Enfin, les communistes soviétiques, même s’ils le voulaient, ne pouvaient pas garder les textes de Marx secrets. En effet, l’Institut du marxisme-léninisme de Moscou (aujourd’hui Archives d’histoire sociale et politique) n’a reçu que des photocopies de la plupart des ouvrages. Les œuvres originales, sorties d’Allemagne avec moult péripéties lorsque les nazis sont arrivés au pouvoir, sont maintenant conservées à l’Institut d’histoire sociale d’Amsterdam (pour plus d’informations sur cette histoire dramatique, voir “Les archives de l’histoire sociale et politique”; Ilya Agranovsky “Lisez pour la première fois”, M, 1968). C’est sur elles que s’appuient aujourd’hui les universitaires allemands et les traducteurs chinois.
Mais Mikhaïl Petrovitch Mchedlov pouvait-il vraiment écrire une telle bêtise dans sa réponse ? Comme vous le savez, une question bien formulée aide parfois à obtenir la bonne réponse. Le chiffre en 13 volumes montre que Wurmbnard ne l’interrogeait pas sur les œuvres complètes en russe, ni sur l’édition berlinoise de l’original, mais sur le MEGA-I – la première tentative de publier une collection d’ouvrages en allemand, entreprise à Moscou dans les années 20-30. C’est alors que tant de volumes ont été publiés. Richard Wurmbrand est fidèle à sa méthode : ce n’est pas qu’il l’invente directement, mais dans le document qu’il cite, nous parlons de quelque chose de complètement différent.

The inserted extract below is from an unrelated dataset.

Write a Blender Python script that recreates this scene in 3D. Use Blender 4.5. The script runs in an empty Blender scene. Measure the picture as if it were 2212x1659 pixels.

Cependant, non seulement Wurmbrand lui-même dans la vie, mais aussi ses éditeurs en 2019 continuent de nous honorer avec des histoires sur ce que “les autorités cachent”. Ils ont, à leur tour, obtenu cette histoire étonnante pour leur agitation “Le but ultime du communisme”. Il semble que malgré les différences de doctrine, la Voix des Martyrs et la secte chinoise aient un commandement commun : “Ne cherchez pas sur Google !
L’auteur traite donc librement des textes et pas seulement ceux de Karl Marx lui-même.
“Eleanor, la fille de Karl, raconte que dans son enfance, Marx lui racontait, à elle et à sa sœur, de nombreuses histoires. L’une d’elles, la plus mémorable, concernait un certain Hans Roeckle.
“Cette histoire a été racontée pendant des mois et n’a jamais pris fin. Hans Roeckle était un magicien qui avait un magasin de jouets et beaucoup de dettes. Et bien qu’il soit un sorcier, il avait tout le temps besoin d’argent. Ainsi, contrairement à son désir, il a été contraint de vendre l’un après l’autre tous ses beaux jouets au diable… Certaines histoires étaient si terribles que nos cheveux se dressaient sur nos têtes. Est-il normal qu’un père raconte à ses jeunes enfants des histoires aussi terribles sur la vente à Satan de ses trésors les plus chers ? (p. 21)
Le tableau, convenons-en, est sinistre. Mais devinez ce qui y manque, chers lecteurs ? Et ce qui manque, ce sont les deux dernières lignes d’Eleanor Marx, que le pasteur Wurmbrand, dans son habitude, a “oubliées”, car elles changent la connotation des contes mentionnés :
“Cependant, après de nombreuses aventures étonnantes, toutes ces choses finissaient toujours par revenir dans la boutique de Hans Roeckle…” (Mémoires de Marx et Engels, M, 1983, partie 1, p. 110). Ce conte de son enfance, qu’Eleanor compare aux œuvres de Hoffmann, et qu’elle qualifie non seulement de “plus mémorable”, comme le cite notre pasteur, mais aussi de “plus délicieux…” est si plein de poésie, d’esprit, d’humour !
A quel point faut-il ne pas connaître et ne pas aimer les contes de fées, pour que dans un conte populaire classique sur le diable trompé, on puisse voir une preuve de satanisme ?
D’ailleurs, ce conte a inspiré en RDA un merveilleux film pour enfants “Hans Röckle et le diable”. Je recommande de le regarder pour se laver l’esprit après avoir lu des études conspirationnistes.(1)
(1) Brady, Martin (2014). « Marx pour les enfants: Moor et les Ravens de Londres et Hans Röckle et le Diable ». En Mazierska, Ewa; Kristensen, Lars. Marx at the Movies: Revisiter l’ histoire, la théorie et la pratique . Hampshire: Palgrave MacMillan.